Dragonsinger falls a bit more strongly toward believing that artists are somehow a little different than others, something I’m not convinced of. But mostly it gets things right, and there’s one thing I noticed this time that I hadn’t really before: Menolly is a bit self-depreciating about her music at first, because she’s been told for so long it wasn’t worth much. So when she also claims her music isn’t very good, and keeps pointing to all the things she needs to learn–in earlier readings I thought it unwarranted modesty, a lack of acceptance of her own skill.
But this reading, I think I get it more: Menolly isn’t modest because she fails to accept her own skill. She’s modest precisely because of that skill–she’s so good, she can see all she has to learn, while a lesser musician, who couldn’t see all Menolly can, would be more likely to accept his playing as pretty good. Menolly’s modesty isn’t a denial of her skill; it’s a direct consequence of it.
I find myself pondering now whether believing without reservation that you’re good at a craft is beginner territory, and whether doubts–or at least a sense of still having a lot to learn–is a sign of having gained some amount of skill, rather than of lacking it.

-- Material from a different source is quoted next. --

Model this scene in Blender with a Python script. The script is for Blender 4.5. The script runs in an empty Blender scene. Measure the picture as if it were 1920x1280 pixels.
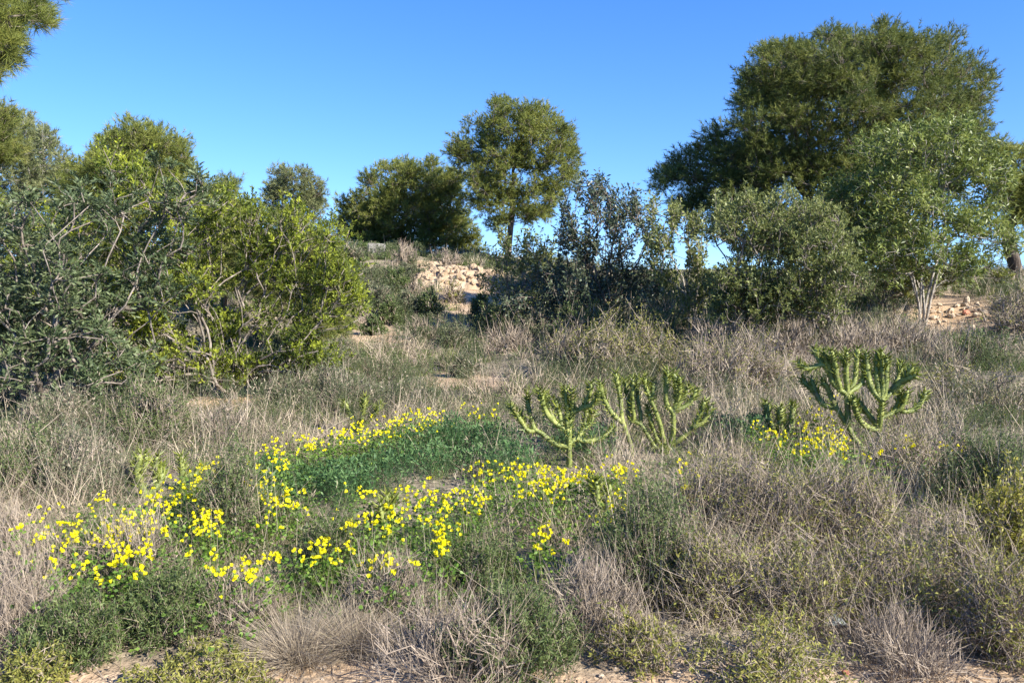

Dragonsinger is also very much about how even when you have things to learn, though, that doesn’t mean your work lacks merit, or can’t be enjoyed even in its imperfect state–or that those imperfections will always even get in the way of what the work is trying to do. Which is something Menolly does still have to learn: that her work may not be perfect, that she may have things to learn, but that doesn’t mean her current creations are unworthy of being loved by others.